Child support is the regular payment made by one parent to the other parent, or carer, for the benefit of the child of the relationship after separation.

Child Support is governed by the Child Support (Assessment) Act 1989 as opposed to the Family Law Act and is assessed by the Child Support Agency. Because of this, the assessment of child support is an administrative function and has vastly reduced the role of lawyers and the court system.

In its assessment, the Child Support Agency will follow eight steps to calculate the amount of child support payable: 

  1. Work out your child support income (if you have dependent children or more than two child support assessments, this will be taken into account at this step)
  2. Work out the combined child support income
  3. Work out your income percentage
  4. Work out your care percentage
  5. Work out your cost percentage
  6. Work out your child support percentage
  7. Work out the cost of your child (you will get either a positive or negative child support percentage. If the percentage is positive, you will need to pay child support)
  8. Work out the child support amount

You can enter into a private arrangement with your former partner in place of the Child Support Agency’s assessment that can be formalised through a Limited Child Support Agreement or a Binding Child Support Agreement.

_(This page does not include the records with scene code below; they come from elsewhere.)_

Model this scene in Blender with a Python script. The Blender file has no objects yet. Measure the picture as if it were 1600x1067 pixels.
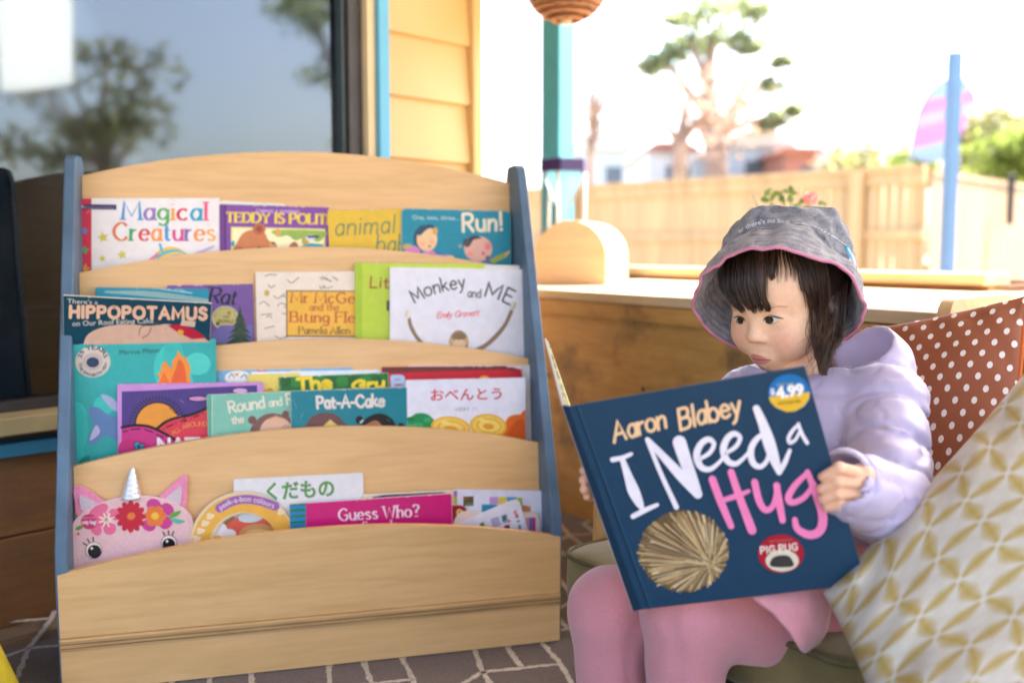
import bpy, math, random
import numpy as np
from mathutils import Vector, Matrix
from mathutils.bvhtree import BVHTree
from mathutils.geometry import tessellate_polygon

# ------------------------------------------------------------------ camera, sky, sun, exposure
sc = bpy.context.scene
COL = sc.collection
R = math.radians
rng = random.Random(7)
CAMH, PITCH, FPX = 0.72, R(5.25), 1555.0
cam_d = bpy.data.cameras.new('camera')
cam_d.sensor_width = 36.0
cam_d.lens = 36.0 * FPX / 1600.0
cam_d.clip_start, cam_d.clip_end = 0.02, 400
cam_d.dof.use_dof = True
cam_d.dof.focus_distance = 1.40
cam_d.dof.aperture_fstop = 2.5
cam = bpy.data.objects.new('camera', cam_d)
COL.objects.link(cam)
cam.location = (0, 0, CAMH)
cam.rotation_euler = (R(90) - PITCH, 0, 0)
sc.camera = cam

SUN_AZ, SUN_EL = R(58), R(54)       # azimuth measured from +Y towards +X
world = bpy.data.worlds.new('World')
sc.world = world
world.use_nodes = True
wnt = world.node_tree
bg = wnt.nodes['Background']
sky = wnt.nodes.new('ShaderNodeTexSky')
sky.sky_type = 'NISHITA'
sky.sun_disc = False
sky.sun_elevation = SUN_EL
sky.sun_rotation = SUN_AZ
sky.air_density = 0.8
sky.dust_density = 4.0
sky.ozone_density = 0.4
wnt.links.new(sky.outputs[0], bg.inputs[0])
bg.inputs[1].default_value = 0.15
sun_d = bpy.data.lights.new('sun', 'SUN')
sun_d.energy = 3.6
sun_d.angle = R(0.5)
sun_d.color = (1.0, 0.92, 0.80)
sun = bpy.data.objects.new('sun', sun_d)
COL.objects.link(sun)
sun_dir = Vector((math.sin(SUN_AZ) * math.cos(SUN_EL), math.cos(SUN_AZ) * math.cos(SUN_EL), math.sin(SUN_EL)))
sun.rotation_euler = sun_dir.to_track_quat('Z', 'Y').to_euler()
sun.location = sun_dir * 40
vs = sc.view_settings
vs.view_transform = 'Standard'
vs.look = 'None'
vs.exposure = 2.8
vs.gamma = 1.0
sc.cycles.use_denoising = True
sc.cycles.max_bounces = 10
sc.cycles.diffuse_bounces = 5
sc.cycles.caustics_reflective = False
sc.cycles.caustics_refractive = False
sc.cycles.sample_clamp_indirect = 8.0

# ------------------------------------------------------------------ pixel rays (positions measured on the photograph)
CP, SP = math.cos(PITCH), math.sin(PITCH)
CAM = np.array([0, 0, CAMH])
def ray(px, py):
    x, y = (px - 800) / FPX, (533.5 - py) / FPX
    return np.array([x, CP + y * SP, -SP + y * CP])          # unit depth along the axis
def U(px, py, d):
    return CAM + ray(px, py) * d
def on_plane(px, py, p0, n):
    r = ray(px, py)
    return CAM + r * (np.dot(p0 - CAM, n) / np.dot(r, n))
def proj(P):
    P = np.atleast_2d(np.asarray(P, float))
    Z = P[:, 2] - CAMH
    zc = P[:, 1] * CP - Z * SP
    yc = P[:, 1] * SP + Z * CP
    return np.c_[800 + FPX * P[:, 0] / zc, 533.5 - FPX * yc / zc]
def nrm(v):
    v = np.asarray(v, float)
    return v / np.linalg.norm(v)

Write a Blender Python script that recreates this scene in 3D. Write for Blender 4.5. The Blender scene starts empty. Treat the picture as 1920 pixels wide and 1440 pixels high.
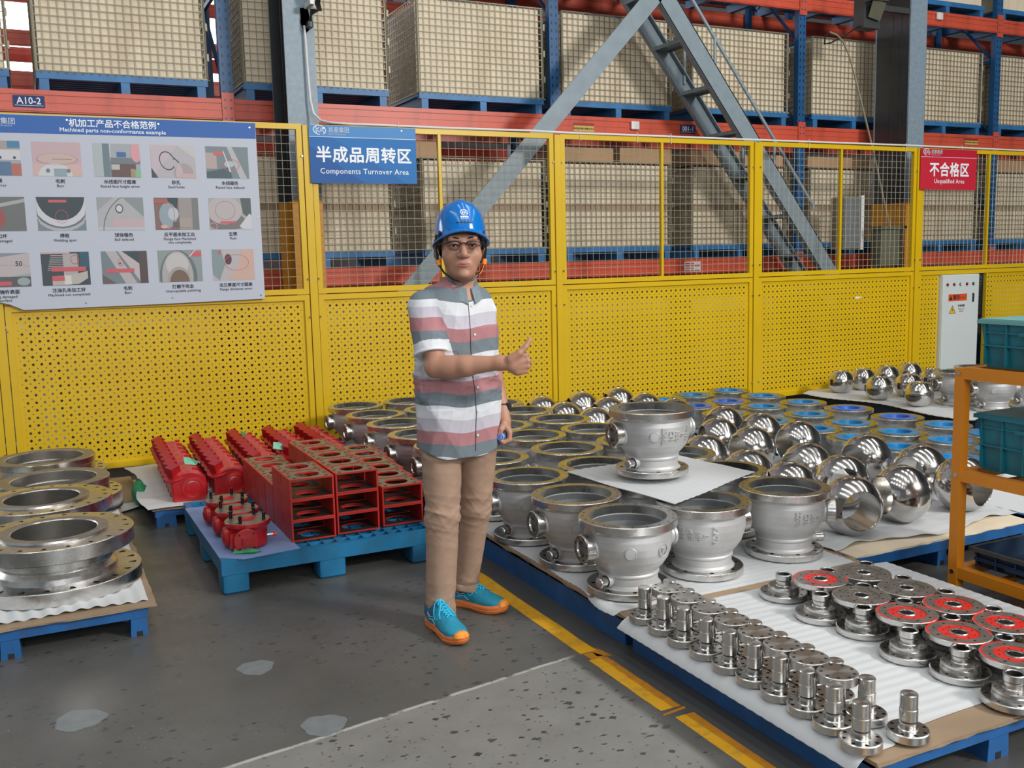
import bpy, math, random
import numpy as np
from mathutils import Matrix, Vector
random.seed(7); np.random.seed(7)
scene = bpy.context.scene
COL = scene.collection
PI = math.pi

# ------------------------------------------------------------------ camera
def smooth(pts, k=4, closed=False):
    P = [Vector(p) for p in pts]; n = len(P); out = []
    for i in range(n if closed else n-1):
        g = (lambda j: P[j % n]) if closed else (lambda j: P[min(max(j, 0), n-1)])
        p0, p1, p2, p3 = g(i-1), g(i), g(i+1), g(i+2)
        for q in range(k):
            t = q/k; out.append(.5*((2*p1)+(p2-p0)*t+(2*p0-5*p1+4*p2-p3)*t*t+(3*p1-p0-3*p2+p3)*t**3))
    if not closed: out.append(P[-1])
    return [tuple(v) for v in out]
cam_d = bpy.data.cameras.new('camera'); cam = bpy.data.objects.new('camera', cam_d); COL.objects.link(cam)
cam_d.sensor_width = 36.0; cam_d.lens = 1821.86/1920*36.0; cam_d.clip_start = .05; cam_d.clip_end = 200
_R = Vector((.89740738, -.44057132, -.02359879)); _U = Vector((.07788907, .10555239, .99135866)); _F = Vector((.43427328, .89149067, -.12903918))
m4 = Matrix.Identity(4)
for i in range(3):
    m4[i][0] = _R[i]; m4[i][1] = _U[i]; m4[i][2] = -_F[i]
m4.translation = Vector((0, 0, 1.55)); cam.matrix_world = m4
scene.camera = cam
# ------------------------------------------------------------------ world, lights, exposure
scene.view_settings.view_transform = 'Standard'; scene.view_settings.look = 'None'
scene.view_settings.exposure = 0.12; scene.view_settings.gamma = 1.0; scene.view_settings.use_curve_mapping = False
W = bpy.data.worlds.new('world'); scene.world = W; W.use_nodes = True
bg = W.node_tree.nodes['Background']; bg.inputs[0].default_value = (.86, .93, 1, 1); bg.inputs[1].default_value = WORLD = .31

def area(name, loc, target, sx, sy, power, col=(1, 1, 1)):
    l = bpy.data.lights.new(name, 'AREA'); l.shape = 'RECTANGLE'; l.size = sx; l.size_y = sy; l.energy = power; l.color = col
    o = bpy.data.objects.new(name, l); COL.objects.link(o); o.location = loc
    o.rotation_euler = (Vector(target)-Vector(loc)).to_track_quat('-Z', 'Y').to_euler()
    return o
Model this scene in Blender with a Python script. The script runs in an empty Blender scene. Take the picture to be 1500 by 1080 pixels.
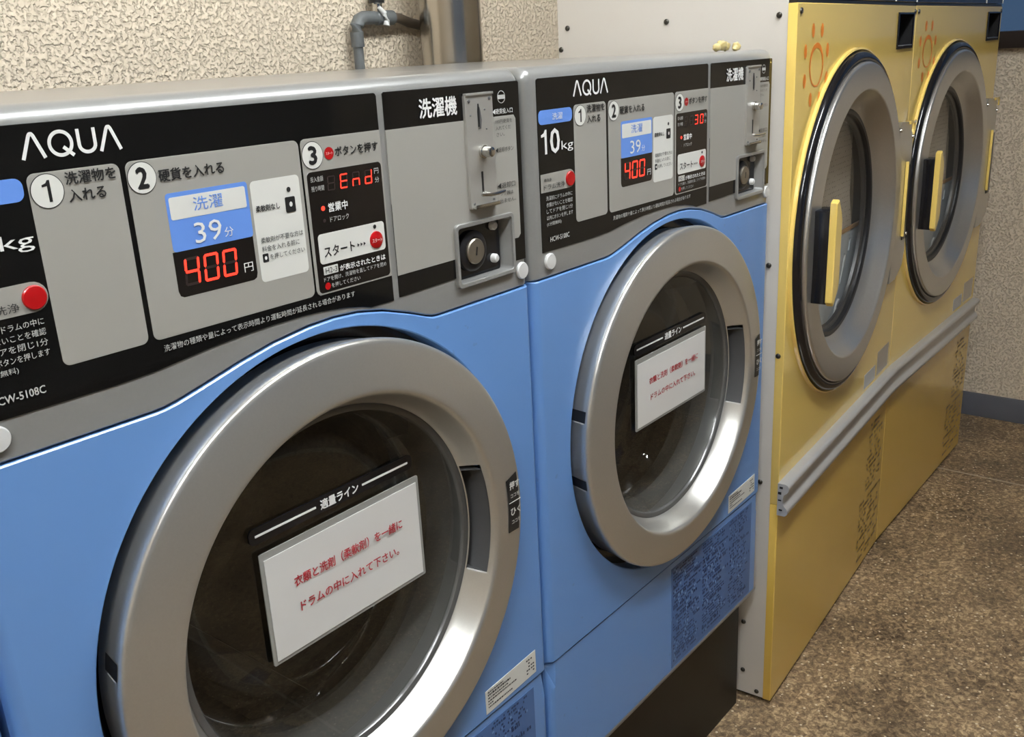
import bpy, bmesh, math, random
from mathutils import Matrix, Vector, noise
from mathutils.geometry import delaunay_2d_cdt
random.seed(7)
S = bpy.context.scene
C = S.collection
PI = math.pi

# ------------------------------------------------------------------ camera
cam_d = bpy.data.cameras.new('camera'); cam = bpy.data.objects.new('camera', cam_d); C.objects.link(cam)
yaw, pit, rol = 0.8801906, 0.3170926, -0.0517623
fwd = Vector((math.sin(yaw)*math.cos(pit), math.cos(yaw)*math.cos(pit), -math.sin(pit)))
rt = Vector((math.cos(yaw), -math.sin(yaw), 0)); up = rt.cross(fwd)
r2 = rt*math.cos(rol) + up*math.sin(rol); u2 = -rt*math.sin(rol) + up*math.cos(rol)
M = Matrix((r2, u2, -fwd)).transposed().to_4x4(); M.translation = Vector((-0.8688, -0.6827, 1.2366))
cam.matrix_world = M
cam_d.sensor_width = 36; cam_d.lens = 1416.14*36/1500; cam_d.clip_start = 0.02
S.camera = cam

# ------------------------------------------------------------------ world: dusk sky seen through the windows
w = bpy.data.worlds.new('dusk'); S.world = w; w.use_nodes = True
w.node_tree.nodes['Background'].inputs[0].default_value = (0.085, 0.145, 0.24, 1)
w.node_tree.nodes['Background'].inputs[1].default_value = 0.6
S.view_settings.view_transform = 'Standard'; S.view_settings.look = 'None'
S.view_settings.exposure = 0.36; S.view_settings.gamma = 1; S.view_settings.use_curve_mapping = False
LAMP_STRENGTH = 80.0
LAMPS = [(-1.35, -0.80), (0.30, -0.62)]          # ceiling fixtures (x, y), tubes along x

# ------------------------------------------------------------------ materials
def principled(name, col, rough=0.5, metal=0.0, coat=0.0, spec=0.5, emit=None, es=0):
    m = bpy.data.materials.new(name); m.use_nodes = True
    b = m.node_tree.nodes['Principled BSDF']
    b.inputs['Base Color'].default_value = (*col, 1); b.inputs['Roughness'].default_value = rough
    b.inputs['Metallic'].default_value = metal; b.inputs['Coat Weight'].default_value = coat
    b.inputs['Coat Roughness'].default_value = 0.05
    b.inputs['Specular IOR Level'].default_value = spec
    if emit: b.inputs['Emission Color'].default_value = (*emit, 1); b.inputs['Emission Strength'].default_value = es
    return m
def nodes(m): return m.node_tree.nodes, m.node_tree.links, m.node_tree.nodes['Principled BSDF']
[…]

Limited Child Support Agreements allow parents some flexibility to provide an approach to manage their child support arrangements. These types of agreements will not be accepted by the Child Support Agency if the payments are less than the amount determined by a child support assessment.

Binding Child Support Agreements allows parents to make binding agreements about child support payments. These types of agreements are accepted by Child Support Agency. Independent legal advice must, however, be obtained before entering into a Binding Child Support Agreement.

The child support system in Australia is complex so the best thing to do if you have separated and have children is to contact the Child Support Agency to get information specific to your circumstances.